I've just posted a new project called Bricolage Integration. I wrote it for an on-line news site called The Tyee, based in Vancouver, BC and it's been running for almost a year now.
The requirements of the project were to use Drupal to allow commenting on a site that was being generated by Bricolage. Bricolage is a perl-based content management system that doesn't include a hosting system - i.e., it just generates output pages that you can do what you want with. It's typically used to generate static html. This has the advantages over Drupal of:
- a site that scales better for traffic (i.e., no mysql/php bottlenecks)
- a mature and well-developed workflow.
Of course it has the disadvantage that it's not "dynamic", so folks have been looking for some way to allow commenting on static bricolage sites for a while. For my client, the reason Drupal was chosen was that the previous system (Vbulletin) was causing problems and wasn't very configurable. Not mention, that Drupal has some good buzz going for it.

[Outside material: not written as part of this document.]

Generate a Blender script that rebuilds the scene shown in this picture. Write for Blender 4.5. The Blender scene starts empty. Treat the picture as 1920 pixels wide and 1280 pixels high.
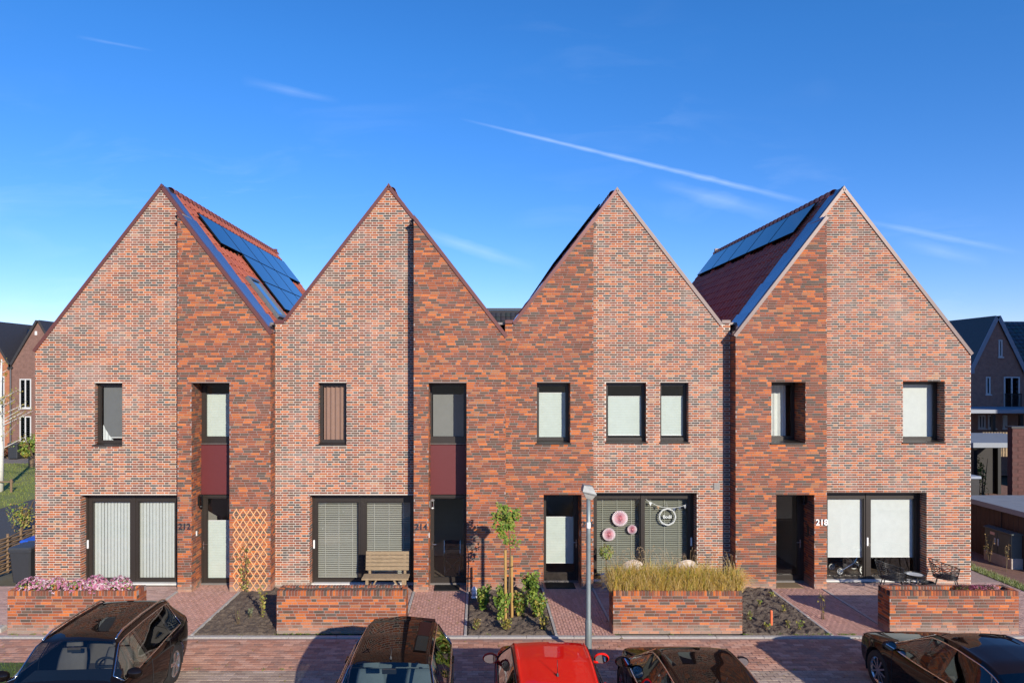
import bpy, bmesh, math, random
import numpy as np
from mathutils import Vector, Matrix, Euler

random.seed(11)
R = random.random
U = random.uniform
S = bpy.context.scene
C = S.collection

# ------------------------------------------------------------------ camera, sky, sun, exposure
F, CX, CY, H, D0 = 1280.0, 898.0, 699.0, 5.56, 18.0   # focal length in photo pixels, vanishing point, eye height, distance to the facade
cam = bpy.data.cameras.new('camera')
cam.lens, cam.sensor_width = 24.0, 36.0
cam.shift_x, cam.shift_y = 62 / 1920, 59 / 1920
cam.clip_start, cam.clip_end = 0.1, 3000
co = bpy.data.objects.new('camera', cam)
C.objects.link(co)
co.location = (0, -D0, H)
co.rotation_euler = (math.radians(90), 0, 0)
S.camera = co

SUN_AZ, SUN_EL = math.radians(26.5), math.radians(21.0)   # from behind the camera, to the right
W = bpy.data.worlds.new('World')
S.world = W
W.use_nodes = True
nt = W.node_tree
nt.nodes.clear()
def wn(t, **k):
    n = nt.nodes.new(t)
    for a, b in k.items():
        setattr(n, a, b)
    return n
def wm(op, a, b=None, c=None, clamp=False):
    n = wn('ShaderNodeMath', operation=op, use_clamp=clamp)
    for i, v in enumerate((a, b, c)):
        if v is None:
            continue
        if isinstance(v, (int, float)):
            n.inputs[i].default_value = v
        else:
            nt.links.new(v, n.inputs[i])
    return n.outputs[0]
sky = wn('ShaderNodeTexSky', sky_type='NISHITA')
sky.sun_disc = False
sky.sun_elevation = SUN_EL
sky.sun_rotation = math.pi - SUN_AZ
sky.altitude = 0
sky.air_density = 0.85
sky.dust_density = 0.0
sky.ozone_density = 5.0
tc = wn('ShaderNodeTexCoord')
sep = wn('ShaderNodeSeparateXYZ')
nt.links.new(tc.outputs['Generated'], sep.inputs[0])
X, Y, Z = sep.outputs
yy = wm('MAXIMUM', Y, 0.08)
su = wm('DIVIDE', X, yy)
sv = wm('DIVIDE', Z, yy)
comb = wn('ShaderNodeCombineXYZ')
nt.links.new(su, comb.inputs[0]); nt.links.new(sv, comb.inputs[1])
def noise(scale, detail, vec, rough=0.55, dist=0.0):
    n = wn('ShaderNodeTexNoise')
    n.inputs['Scale'].default_value = scale; n.inputs['Detail'].default_value = detail
    n.inputs['Roughness'].default_value = rough; n.inputs['Distortion'].default_value = dist
    nt.links.new(vec, n.inputs['Vector'])
    return n.outputs[0]
def mapping(vec, rot, sc):
    m = wn('ShaderNodeMapping')
    m.inputs['Rotation'].default_value = (0, 0, rot); m.inputs['Scale'].default_value = sc
    nt.links.new(vec, m.inputs['Vector'])
    return m.outputs[0]
def streak(p, q, w0, w1, soft, amount, nscale):
    """a vapour trail between two directions of the sky, given as slopes (x/y, z/y)"""
    dx, dy = q[0] - p[0], q[1] - p[1]
    L = math.hypot(dx, dy); dx /= L; dy /= L
    rx = wm('SUBTRACT', su, p[0]); ry = wm('SUBTRACT', sv, p[1])
    along = wm('ADD', wm('MULTIPLY', rx, dx), wm('MULTIPLY', ry, dy))
    across = wm('ABSOLUTE', wm('SUBTRACT', wm('MULTIPLY', rx, dy), wm('MULTIPLY', ry, dx)))
    wob = noise(nscale, 8, mapping(comb.outputs[0], -math.atan2(dy, dx), (1, 3, 1)))
    t = wm('DIVIDE', along, L, clamp=True)
    wid = wm('MULTIPLY', wm('ADD', wm('MULTIPLY', t, w1 - w0), w0), wm('ADD', wob, 0.35))
    core = wm('SUBTRACT', 1.0, wm('DIVIDE', across, wid), clamp=True)
    ends = wm('MULTIPLY', wm('DIVIDE', along, soft * L, clamp=True), wm('DIVIDE', wm('SUBTRACT', L, along), soft * L, clamp=True))
    return wm('MULTIPLY', wm('MULTIPLY', core, ends), wm('MULTIPLY', amount, wm('ADD', wob, 0.5)))
def slope(px, py):
    return ((px - CX) / F, (CY - py) / F)
trails = None
for a, b, w0, w1, sf, am, ns in (
        ((860, 222), (1530, 384), .0030, .0075, .25, .21, 22),
        ((1220, 340), (1480, 410), .014, .020, .4, .11, 18),
        ((1600, 410), (1920, 475), .006, .008, .3, .10, 18),
        ((450, 150), (640, 192), .012, .007, .45, .08, 20),
        ((140, 68), (290, 96), .004, .003, .4, .07, 20),
        ((1680, 450), (1860, 495), .018, .012, .45, .09, 16),
        ((760, 425), (1010, 505), .012, .014, .4, .13, 14)):
    s = streak(slope(*a), slope(*b), w0, w1, sf, am, ns)
    trails = s if trails is None else wm('ADD', trails, s)
wisp = noise(5.0, 7, mapping(comb.outputs[0], 0.3, (1.0, 3.6, 1)), 0.6, 0.6)
big = noise(1.9, 3, mapping(comb.outputs[0], 0.2, (1, 1.8, 1)))
wsp = wm('MULTIPLY', wm('MULTIPLY', wm('SUBTRACT', wisp, 0.5, clamp=True), 1.3), wm('MULTIPLY', wm('SUBTRACT', big, 0.45, clamp=True), 2.6))
front = wm('MULTIPLY', wm('SUBTRACT', Y, 0.1), 5, clamp=True)
lowsky = wm('SUBTRACT', 1.0, wm('DIVIDE', sv, 0.62), clamp=True)
cloud = wm('MULTIPLY', wm('ADD', trails, wm('MULTIPLY', wsp, lowsky)), front, clamp=True)
hsv = wn('ShaderNodeHueSaturation')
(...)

My solution, which you can see in more detail in the project, is to treat the bricolage output as individual drupal page templates, and then use the comments module. This sounds easier than it was, and there are some outstanding issues that I'm hoping to work on in my Drupal 5 upgrade, but the basic approach has been successful.
Comments
Wow, nice work!
Wow, nice work! And an interesting solution. Thanks for sharing!
(Side note: Boy do I feel dumb! It took me 4 tries to get the CAPTCHA right!!)